I suggest that you use ONTOLOGY for the more general term, and TERMINOLOGICAL
ONTOLOGY for the latter.

---

Details:

>From the way you talk about them it seems clear that, you *think* about a TERMINOLOGICAL ontology (TO) as a different kind of ontology than an AXIOMITIZED ontology (AO) -- but conflicts with how you define it, i.e. as a super-type. If an AO is a type of TO, then the following quote is a bit like saying that CATS tend to be smaller than MAMMALS.

Axiomatized ontologies tend to be smaller than terminological ontologies, .. but their axioms and definitions can support more complex inferences and computations.

overall, this seems to indicate that are using the term TO to mean an ontology that has few if any axioms.

Note also that from your defnitions, the following holds:

The versions of logic required to express an AO are usually simpler, less expressive, and more easily computable than full first-order predicate calculus.

Because you say this about a TO, and an AO is a kind of TO.

The problem is that what one would not expect the term 'TERMINOLOGICAL ONTOLOGY' to refer to an ontology which was neutral with respect to how many axioms there are. Even you, who have defined it that way, can't seem to stop yourself from using it in the more restricted fashion that anyway agrees with more common usage.
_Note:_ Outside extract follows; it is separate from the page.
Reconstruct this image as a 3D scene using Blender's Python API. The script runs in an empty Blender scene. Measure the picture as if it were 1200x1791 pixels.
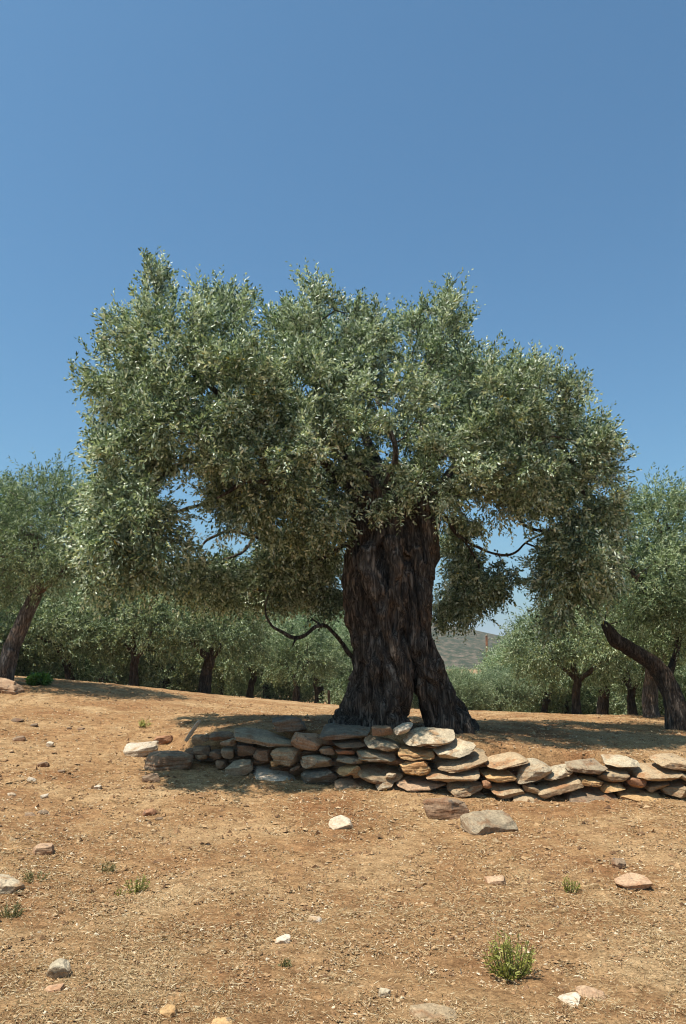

Most people, I suggest, would expect TO to mean an ontology with mainly terms and few axioms.

If TERMINOLGOICAL ONTOLOGY is a confusing term for an ontology which is neutral with respect to degree of formality/axioms, how about using 'ONTOLOGY'??? You clearly seem to want a term for ontologies which tend to have fewer axioms and more terms, and I think this is probably a good idea, so why not use `TERMINOLOGICAL ONTOLOGY' for that.